A show of Andy Warhol's most evocative and familiar images at Istanbul's Pera Museum portrays the pop art great in a very personal light.
Opened by his nephew James Warhola, “Andy Warhol: Pop Art for Everyone” exhibits 87 of the Pittsburgh, Pennsylvania-born artist's works, including favorites like “Campbell's Soup,” first created in 1962 and revisited over the years.
“As family, we saw him working on the early soup cans,” Warhola, 59, said in an interview at the show's press viewing.
“We didn't understand what it meant, because we were just country people from Pittsburgh, but we knew it was important.
“It all started with the soup cans.”
Ten soup can prints occupy an entire wall in the first gallery room at the Pera, the floor of which is dominated by massive pink metal letters spelling out the artist's name.
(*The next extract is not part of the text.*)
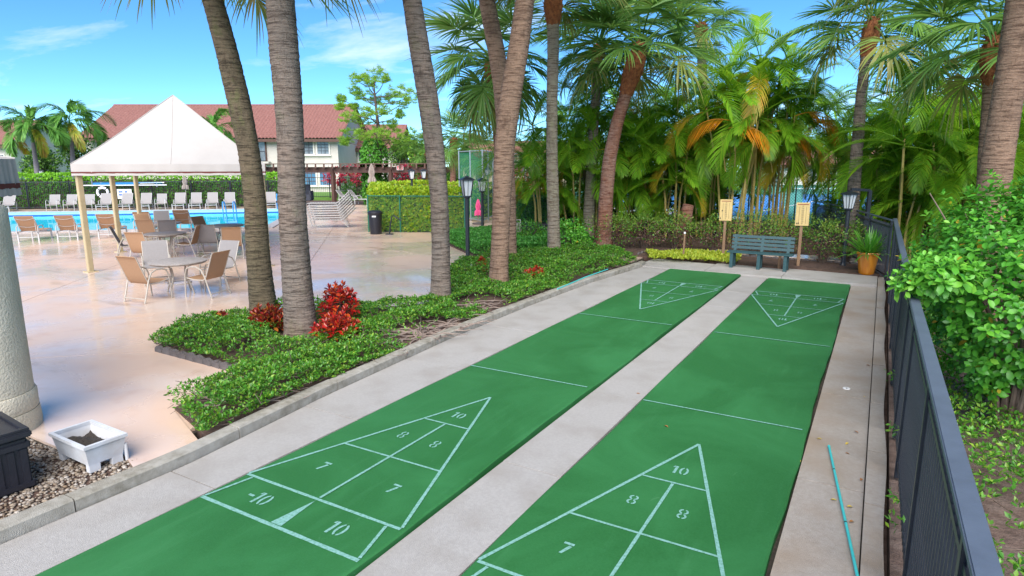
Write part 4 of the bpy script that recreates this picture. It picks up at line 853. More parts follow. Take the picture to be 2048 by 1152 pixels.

Warhol's career began as a graphic designer in advertising, and he was fascinated by the esthetics of mass culture.
That flew in the face of the American art establishment of the time, and Warhol created much controversy before winning his place as one of the most important figures of art in the second half of the 20th Century.
Twenty-seven years after his death, he is often exhibited, with two New York Shows this past spring.
He's also one of the top-selling. A silkscreen painting from his “fright wig” self-portraits from the 1980s sold for more than $30 million in June.
“In the years since his death, there have been so many shows, like every year, and in every major city in the world. He never showed this much in his lifetime,” Warhola said.
“He was a famous illustrator, then a Pop artist, but at the time of his death he wasn't considered as important as he's become today.”
Art for the masses
The pieces in the Pera show are on loan from the Zoya Museum in Modra, Slovakia, the country of his parents' birth. The Zoya claims the largest Warhol collection in central Europe.
“Pop Art for Everyone,” running through July 20, offers a rare chance for outside audiences to see late-career series all in one show, such as “Endangered Species” from 1983, which depicts animals in Warhol's characteristic lurid colors with off-register line drawings, and the more somber “Ten Portraits of Jews of the 20th Century,” from 1980.
“He did a lot of series in his last decade at a time when his work was no longer considered that much of a breakthrough,” said Warhola. “Now in recent years, we see these in a historical view and realize he was still breaking ground in the '80s.”
The Pera Museum, which opened in 2005, has helped bring work by history's best-known artists to Istanbul, once a backwater on the exhibition circuit. In the spring it hosted rare ceramics and engravings from another 20th-century master, Picasso.
At its latest show, the Pera highlights, as the most striking aspect, Warhol's bold use of color.
Set against neon-painted walls, garish portraits of actress Elizabeth Taylor and Vladimir Lenin adorn the walls.
A portfolio of 10 works from “Flowers” also prove what an expert colourist Uncle Andy, as Warhola calls him, was.
Warhol dropped the “a” from his surname after finishing college and moving to New York “just because it was easier to say”, said Warhola, an accomplished children's book illustrator who began drawing after seeing his uncle's fanciful designs for shoe advertisements.
Warhola offered a link between Istanbul and Warhol, who was raised in the Byzantine Catholic faith and found early inspiration in the gold-emblazoned icons adorning St. John Chrysostom Church in Pittsburgh.
“My uncle's interest in gold started in his illustration work from the 50s, and it led up through his pop art. It was from the icons that he used to see at church as a boy. He would stare at these wonderfully stylised figures from Byzantine art.
“In a way, it completes a circle to have his art end up back here in [the former Byzantine capital of] Istanbul shown in such a beautiful manner at this museum,” he said.